The FWSU Story: State Police Become Engaged Community Partners in Fletcher

Students at Fletcher Elementary School had an opportunity to break bread with a member of the “green and gold” last week. The visit was part of an effort by Sgt. Michael Aamodt, of the St. Albans State Police, to connect his Troopers with local schools.

The school visit was conducted by Trooper Benjamin Weed, who ate lunch with students, toured the school and spent time talking with preschoolers about his law enforcement responsibilities. 

“What I appreciated about him coming to our school was that the kids got to see him outside of a crisis. It helps children become familiar with law enforcement in a positive way and helps them to be more likely to call on the police if they need help,” Math and Literacy Interventionist Lorrene Palermo said. 
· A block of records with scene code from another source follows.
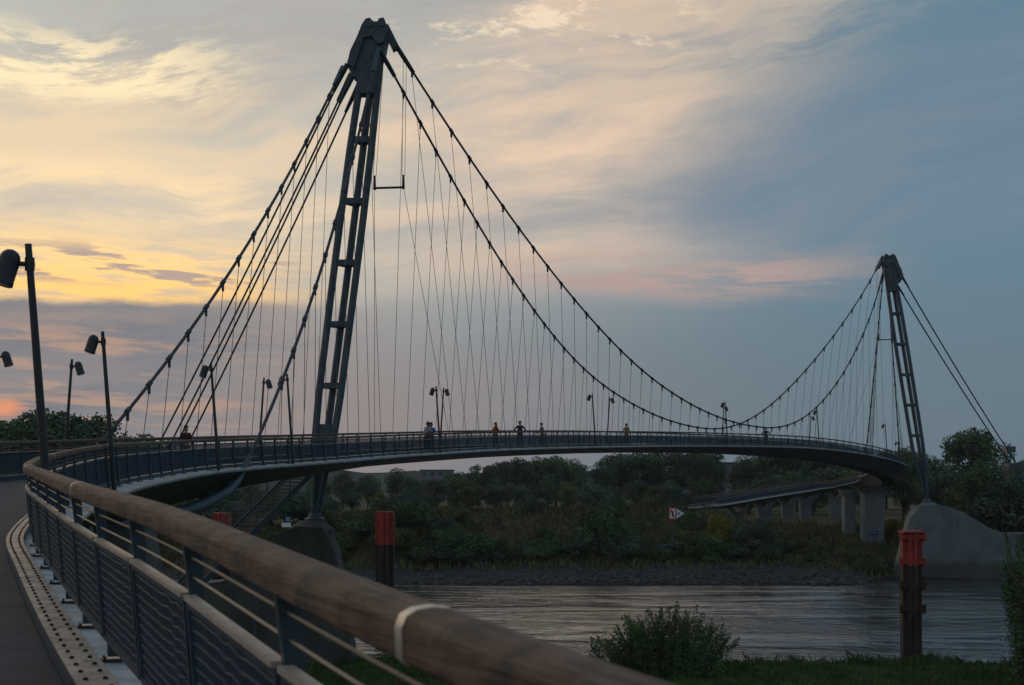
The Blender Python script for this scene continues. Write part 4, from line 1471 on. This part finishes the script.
def tree_kit(H, Rr, base, nblob, nleaf, lsize, shape, mat, seed):
    rg = np.random.default_rng(seed)
    pts, blobs = crown_points(H, Rr, base, nblob, nleaf, shape, rg)
    v, f = leaf_cloud(pts, lsize, .62, rg=rg)
    crown = mesh_np('crown', v, f, mat)
    mb = MB()
    r0 = .022 * H + .05
    top = base + (H - base) * .6
    wob = lambda: rg.uniform(-.12, .12)
    mb.tube([(0, 0, -.8), (0, 0, .3), (wob(), wob(), base), (wob() * 2, wob() * 2, top)], [r0 * 1.35, r0, r0 * .75, r0 * .25], 8)
    for i in range(min(9, len(blobs))):
        bx, by, bz, br = blobs[i]
        s0_ = rg.uniform(.55, .95)
        mb.tube([(0, 0, base * s0_ + .2), (bx * .45, by * .45, base + (bz - base) * .45), (bx * .95, by * .95, bz)], [r0 * .45, r0 * .3, r0 * .1], 6)
    trunk = mb.mesh('trunk', M['bark'], True)
    return trunk, crown

KITS = {
    'oak': [tree_kit(13, 5.4, 3.0, 52, 8000, .20, 'round', M['leaf_dark'], 11 + i) for i in range(3)],
    'tall': [tree_kit(16, 4.6, 3.2, 54, 8000, .20, 'tall', M['leaf_dark'], 31 + i) for i in range(2)],
    'willow': [tree_kit(8.5, 4.2, 1.2, 40, 6500, .16, 'round', M['leaf_blue'], 51 + i) for i in range(3)],
    'olive': [tree_kit(9, 4.0, 1.6, 38, 6500, .17, 'wide', M['leaf_olive'], 71 + i) for i in range(2)],
}
def tree(kind, x, y, H, label, group=None, wide=1.0, name='tree', var=None):
    ks = KITS[kind]
    tr, cr = ks[(var if var is not None else random.randrange(len(ks)))]
    H0 = {'oak': 13, 'tall': 16, 'willow': 8.5, 'olive': 9}[kind]
    k = H / H0
    root = thing(name, label, 'tree', (x, y, ground_z(x, y) - .1), group, random.uniform(0, 6.28))
    root.scale = (k * wide, k * wide, k)
    for n_, me in (('trunk', tr), ('crown', cr)):
        o = bpy.data.objects.new(n_, me)
        o.parent = root
        COL.objects.link(o)
    return root
def by_px(u, Y): return (u - 512) / F_PX * Y
def need_h(v, x, Y): return (HORIZON - v) / F_PX * Y - ground_z(x, Y)

# the wooded belt across the river: outline heights read off the photograph, depth from the meadow's far edge
BACK = [(318, 474, 'oak'), (343, 471, 'oak'), (368, 474, 'oak'), (396, 466, 'tall'), (412, 476, 'oak'), (436, 478, 'oak'), (458, 471, 'oak'), (478, 463, 'tall'), (496, 461, 'oak'), (515, 456, 'oak'), (536, 452, 'tall'), (556, 454, 'oak'), (573, 459, 'oak'),
        (604, 458, 'tall'), (622, 452, 'oak'), (640, 450, 'oak'), (660, 447, 'oak'), (678, 443, 'tall'), (697, 440, 'tall'), (710, 447, 'oak'),
        (745, 456, 'oak'), (762, 452, 'oak'), (783, 443, 'oak'), (797, 440, 'tall'), (815, 447, 'oak'), (832, 443, 'oak'), (850, 447, 'oak'), (868, 450, 'oak'), (886, 449, 'oak'), (908, 441, 'tall'), (925, 452, 'oak'), (943, 462, 'oak'), (1012, 462, 'oak'), (1035, 455, 'oak')]
for i, (u, v, kd) in enumerate(BACK):
    Y = random.uniform(318, 365)
    x = by_px(u, Y)
    tree(kd, x, Y, need_h(v, x, Y), 'dark broad-leaved tree in the wooded belt across the river', 'trees of the wooded belt across the river', random.uniform(.9, 1.2))
MID = [(330, 492), (352, 488), (380, 490), (404, 486), (430, 489), (455, 478), (470, 480), (500, 476), (522, 484), (548, 478), (568, 481), (590, 480), (612, 484), (636, 479), (655, 484), (668, 480), (684, 486), (702, 478), (716, 488), (748, 480), (770, 474), (790, 480), (905, 472), (925, 480), (945, 476)]
for i, (u, v) in enumerate(MID):
    Y = random.uniform(272, 306)
    x = by_px(u, Y)
    tree(['willow', 'oak', 'olive', 'willow'][i % 4], x, Y, need_h(v, x, Y), 'rounded lower tree in front of the wooded belt across the river', 'rounded trees before the wooded belt', random.uniform(.95, 1.25))
# trees by the right-hand anchor
for u, v, Y, kd, wd, lab in ((974, 425, 222, 'oak', 1.0, 'tallest round-crowned tree standing behind the cables of the right-hand anchor'), (950, 466, 214, 'willow', 1.2, 'grey-green bushy tree at the foot of the tallest round-crowned tree'), (984, 462, 190, 'oak', 1.0, 'dark bushy tree in front of the right-hand anchor'), (1009, 462, 187, 'willow', 1.0, 'low spreading tree below the service box of the anchor'), (968, 478, 205, 'olive', 1.25, 'wide olive-green bush tree behind the far foundation wall'), (936, 482, 225, 'oak', 1.0, 'dark tree between the distant mast and the tallest tree'), (903, 446, 232, 'tall', .8, 'open-crowned tree rising behind the far bend left of the distant mast'), (1030, 470, 212, 'olive', 1.1, 'olive tree at the right picture edge')):
    x = by_px(u, Y)
    tree(kd, x, Y, need_h(v, x, Y), lab.replace(' at the right picture edge', ' beyond the anchor next to the river'), None, wd)
# trees beyond the first bend
for u, v, Y, kd, lab in ((-6, 414, 190, 'oak', 'tree cut by the picture edge against the red sunset glow'), (38, 406, 186, 'oak', 'broad tree behind the nearest lamp pole'), (64, 409, 200, 'oak', 'dense tree between the two lamp posts of the first bend'), (92, 413, 192, 'oak', 'smaller tree ending the row behind the second lamp post'), (-45, 404, 195, 'tall', 'tall tree outside the row by the first bend'), (150, 432, 210, 'oak', 'tree whose top just clears the railing by the side cable'), (22, 420, 180, 'oak', 'low tree filling the row behind the nearest lamp pole'), (80, 422, 184, 'willow', 'low grey tree in front of the row by the first bend')):
    x = by_px(u, Y)
    tree(kd, x, Y, need_h(v, x, Y), lab, None, 1.15)
for u in range(120, 320, 22):
    Y = random.uniform(225, 300)
    x = by_px(u, Y)
    tree(random.choice(['oak', 'willow', 'olive']), x, Y, need_h(random.uniform(478, 490), x, Y), 'dim tree seen through the gap under the near deck', 'trees seen under the near deck', 1.2)

for u, v, kd in ((790, 470, 'oak'), (812, 468, 'willow'), (832, 466, 'oak'), (850, 470, 'olive'), (870, 466, 'oak'), (770, 482, 'willow'), (750, 484, 'olive')):
    Y = random.uniform(276, 300)
    x = by_px(u, Y)
    tree(kd, x, Y, need_h(v, x, Y), 'rounded lower tree in front of the wooded belt across the river', 'rounded trees before the wooded belt', 1.35)

for q in range(16):
    u = 112 + q * 14.5
    Y = random.uniform(196, 226)
    x = by_px(u, Y)
    tree(random.choice(['willow', 'olive', 'oak']), x, Y, need_h(random.uniform(488, 499), x, Y), 'dim tree seen through the gap under the near deck', 'trees seen under the near deck', 1.5)

# shrubs on the far bank
def shrub_kit(H, Rr, nleaf, ls, mat, seed):
    rg = np.random.default_rng(seed)
    pts, blobs = crown_points(H, Rr, .05, 26, nleaf, 'wide', rg)
    v, f = leaf_cloud(pts, ls, .5, rg=rg)
    mb = MB()
    for i in range(7):
        bx, by, bz, br = blobs[i]
        mb.tube([(bx * .1, by * .1, -.4), (bx * .5, by * .5, bz * .55), (bx, by, bz)], [.06, .045, .015], 5)
    return mb.mesh('stem', M['bark']), mesh_np('foliage', v, f, mat)
SK = [shrub_kit(3.2, 2.3, 4200, .10, M['leaf_green'], 91), shrub_kit(3.2, 2.5, 4200, .10, M['leaf_dark'], 92), shrub_kit(3.0, 2.2, 4200, .10, M['leaf_olive'], 93), shrub_kit(3.2, 2.4, 4200, .10, M['leaf_blue'], 94)]
SY = shrub_kit(3.2, 2.0, 4200, .10, M['leaf_yellow'], 95)
def shrub(kit, x, y, H, wd, label, group=None):
    k = H / 3.2
    root = thing('shrub', label, 'shrub', (x, y, ground_z(x, y) - .05), group, random.uniform(0, 6.28))
    root.scale = (k * wd, k * wd, k)
    for n_, me in zip(('stem', 'foliage'), kit):
        o = bpy.data.objects.new(n_, me); o.parent = root; COL.objects.link(o)
for i in range(74):
    u = random.uniform(318, 905)
    Y = random.choice((random.uniform(174.5, 180), random.uniform(176, 198)))
    if 780 < u < 890 and Y > 182: continue
    x = by_px(u, Y)
    H = random.uniform(1.6, 3.4) * (1.0 if u < 700 else .7)
    shrub(SK[i % 4], x, Y, H, random.uniform(1.0, 1.7), 'dense low shrub on the far bank above the shingle', 'shrubs along the far bank')
shrub(SK[1], by_px(604, 180), 180, 6.9, .80, 'big rounded dark bush standing above the others at mid far bank')
shrub(SK[1], by_px(590, 182), 182, 5.0, .9, 'bush growing against the big rounded dark bush')
shrub(SY, by_px(719, 181), 181, 5.2, .78, 'bush turning yellow and orange in front of the far ramp')
shrub(SK[3], by_px(753, 179), 179, 4.9, .95, 'blue-green willow bush beside the yellowing bush')
shrub(SK[2], by_px(690, 180), 180, 3.4, 1.2, 'low olive bush to the side of the yellowing bush')
shrub(SY, by_px(892, 196), 196, 3.0, 1.0, 'small yellowish bush beside the broad main pier')
for i, u in enumerate((345, 372, 410, 445, 480)):
    shrub(SK[i % 2], by_px(u, 179), 179, random.uniform(3.2, 4.2), 1.3, 'dense low shrub on the far bank above the shingle', 'shrubs along the far bank')

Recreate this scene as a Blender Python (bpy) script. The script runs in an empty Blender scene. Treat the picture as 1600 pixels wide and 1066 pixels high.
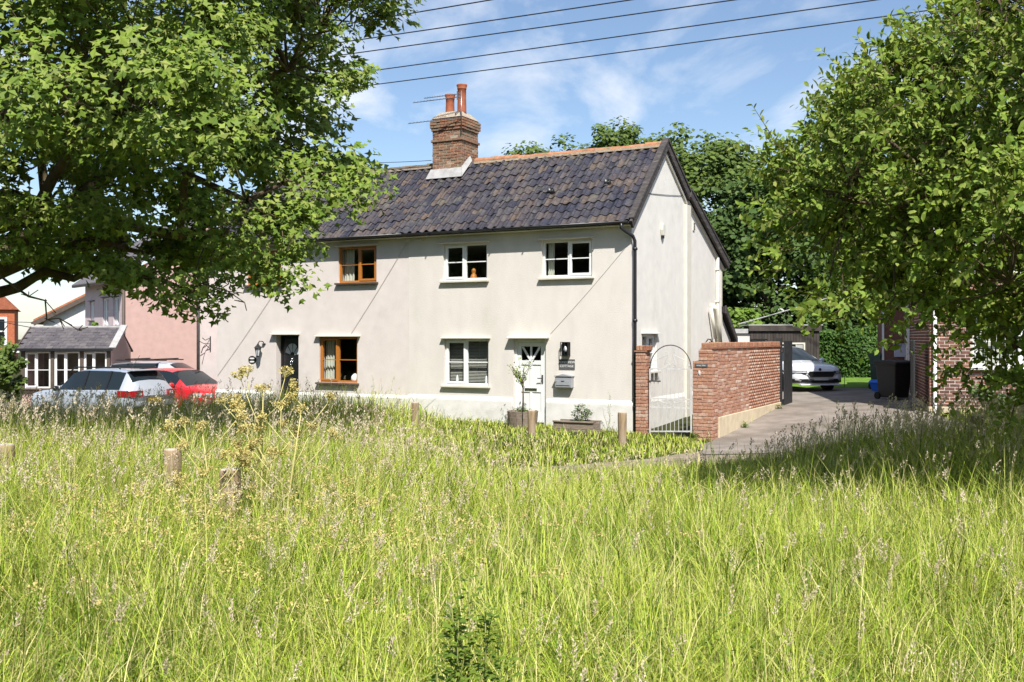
import bpy, bmesh, math, random
import numpy as np
from mathutils import Vector, Matrix

random.seed(7)
rng = np.random.default_rng(11)
S = bpy.context.scene
COL = S.collection
R = math.radians

# ------------------------------------------------------------------ camera, sky, sun, exposure
EYE = 2.0
cam_d = bpy.data.cameras.new("camera")
cam_d.sensor_width = 36.0
cam_d.lens = 36.0 * 1573 / 1600
cam_d.shift_y = -5 / 1600
cam_d.clip_start = 0.05
cam_d.clip_end = 3000
cam = bpy.data.objects.new("camera", cam_d)
COL.objects.link(cam)
cam.location = (0, 0, EYE)
cam.rotation_euler = (R(90), 0, 0)
S.camera = cam

SUN_TO = Vector((0.22, -1.17, 1.52)).normalized()
world = bpy.data.worlds.new("World")
S.world = world
world.use_nodes = True
nt = world.node_tree
nt.nodes.clear()
w_out = nt.nodes.new("ShaderNodeOutputWorld")
w_bg = nt.nodes.new("ShaderNodeBackground")
w_sky = nt.nodes.new("ShaderNodeTexSky")
w_sky.sky_type = 'NISHITA'
w_sky.sun_disc = False
w_sky.sun_elevation = math.asin(SUN_TO.z)
w_sky.sun_rotation = math.atan2(SUN_TO.x, SUN_TO.y)
w_sky.air_density = 1.0
w_sky.dust_density = 0.5
w_sky.ozone_density = 2.6
w_bg.inputs['Strength'].default_value = 0.105
# thin drifting cloud, laid on a flat layer high above the place and carried over the whole sky
tc = nt.nodes.new("ShaderNodeTexCoord")
sep = nt.nodes.new("ShaderNodeSeparateXYZ")
nt.links.new(tc.outputs['Generated'], sep.inputs[0])
zc = nt.nodes.new("ShaderNodeMath"); zc.operation = 'MAXIMUM'; zc.inputs[1].default_value = 0.0
nt.links.new(sep.outputs['Z'], zc.inputs[0])
za = nt.nodes.new("ShaderNodeMath"); za.operation = 'ADD'; za.inputs[1].default_value = 0.16
nt.links.new(zc.outputs[0], za.inputs[0])
dx = nt.nodes.new("ShaderNodeMath"); dx.operation = 'DIVIDE'
dy = nt.nodes.new("ShaderNodeMath"); dy.operation = 'DIVIDE'
nt.links.new(sep.outputs['X'], dx.inputs[0]); nt.links.new(za.outputs[0], dx.inputs[1])
nt.links.new(sep.outputs['Y'], dy.inputs[0]); nt.links.new(za.outputs[0], dy.inputs[1])
cmb = nt.nodes.new("ShaderNodeCombineXYZ")
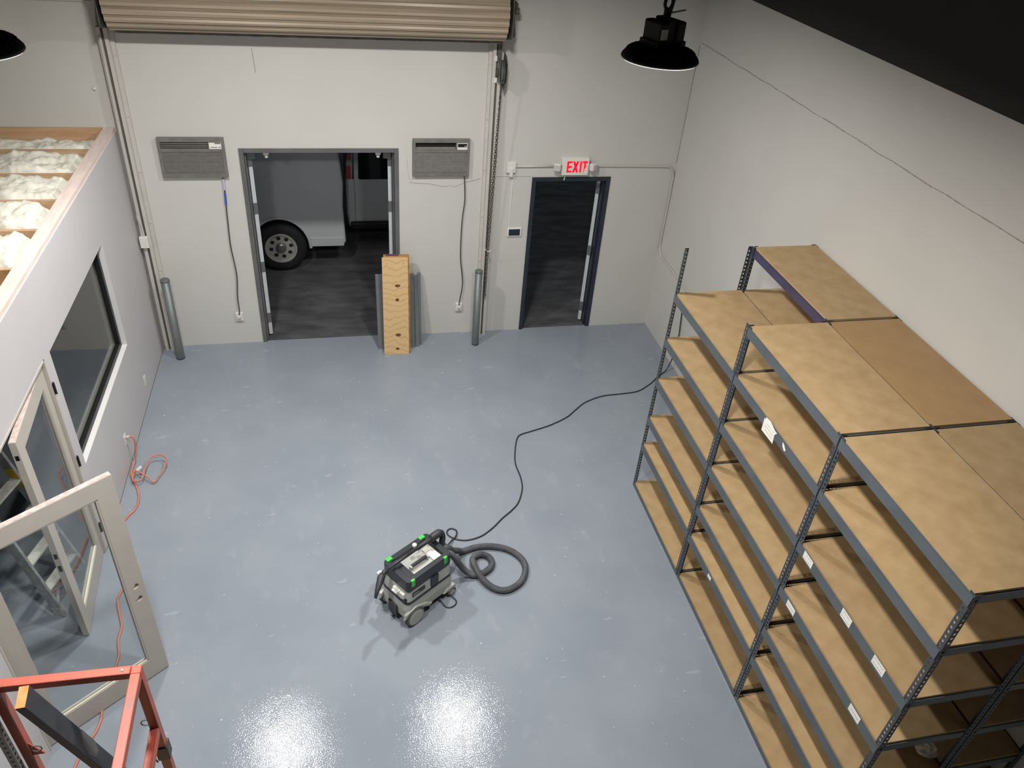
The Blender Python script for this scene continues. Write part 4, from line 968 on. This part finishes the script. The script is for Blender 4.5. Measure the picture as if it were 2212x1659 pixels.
# first van: rear wheel at x=-5.03, rear end at x=-4.095, facing left
v1 = van('van', 'white van with steel wheel parked outside the double door', -4.095, -1, 1.90, .40, 2.15, .935, None)
V2 = thing('van', 'second white van seen from behind with red tail lamp, outside the double door', 'van', (-3.05, 5.0, 0))
xl, xr = -4.05, -2.05
pr = [(xl+.03, .40), (xr-.03, .40), (xr, .62), (xr+.0, 1.2), (xr-.10, 1.95), (xr-.25, 2.08), (xl+.25, 2.08), (xl+.10, 1.95), (xl, 1.2), (xl, .62)]
MB().prism(pr, 2.5, 7.4, 'y').build('body', M['van'], V2, world=True, bevel=.05, seg=3)
MB().prism([(xl+.003, 1.19), (xl+.085, 1.19), (xl+.09, 1.40), (xl+.02, 1.40)], 2.482, 2.53, 'y').build('tail_lamp', M['redlens'], V2, world=True, bevel=.006)
MB().prism([(xl+.02, 1.402), (xl+.09, 1.402), (xl+.095, 1.488), (xl+.03, 1.488)], 2.484, 2.53, 'y').build('reverse_lamp', M['clearlens'], V2, world=True)
MB().prism([(xl+.03, 1.49), (xl+.095, 1.49), (xl+.13, 1.85), (xl+.085, 1.85)], 2.483, 2.53, 'y').build('tail_lamp_upper', M['redlens'], V2, world=True)
MB().prism([(xl+.095, 1.185), (xl+.13, 1.185), (xl+.15, 1.92), (xl+.135, 1.92)], 2.492, 2.53, 'y').build('lamp_panel', M['darkglass'], V2, world=True)
for a0, a1 in ((xl+.19, -3.09), (-3.01, xr-.19)):
    MB().prism([(a0, 1.2), (a0+.02, 1.18), (a1-.02, 1.18), (a1, 1.2), (a1, 1.9), (a1-.03, 1.93), (a0+.05, 1.93), (a0+.02, 1.9)], 2.490, 2.53, 'y').build('rear_window', M['darkglass'], V2, world=True, bevel=.006)
for x in (xl+.13, -3.05, xr-.13): MB().box(x-.003, x+.003, 2.4965, 2.503, .46, 1.17).build('door_seam', M['slot'], V2, world=True)
MB().box(xl+.05, xr-.05, 2.40, 2.5, .42, .52).build('rear_step', M['blackm'], V2, world=True, bevel=.02)
for x in (xl+.16, xr-.16):
    mx = Matrix.Translation((x, 3.7, .372)) @ Matrix.Rotation(R(90), 4, 'Y')
    MB().lathe([(.2, -.11), (.34, -.11), (.37, -.08), (.37, .08), (.34, .11), (.2, .11)], 30, mx).build('wheel', M['tyre'], V2, world=True, smooth=True)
The visit aligned with the Franklin West Supervisory Union’s action plan goal that states, “FWSU staff and students engage in authentic learning opportunities with local, regional, state and global partners to make a difference in their community, state and world.” 


“We want our students to be comfortable and trusting of law enforcement,” Instructional Coach Denette Locke said. “We want them to know that these skilled, caring, helping people are here to keep everyone safe. It’s only logical that those relationships begin proactively at school, where kids already feel safe.”

“It was really fun having lunch with the police officer,” first grader Summer Campbell said. “They are usually really busy catching bad guys and it was special that he took time to be here with us. It makes me feel more comfortable here at school and I also know I can get help in other places, too.”

“We are really thankful that our law enforcement partners are taking time from their very busy work to be part of our schools,” Superintendent Ned Kirsch said. “Their presence alone helps to build an increased sense of safety and developing early relationships between students and helping professionals will make it easier and more likely that our kids will access the support they need later in life.”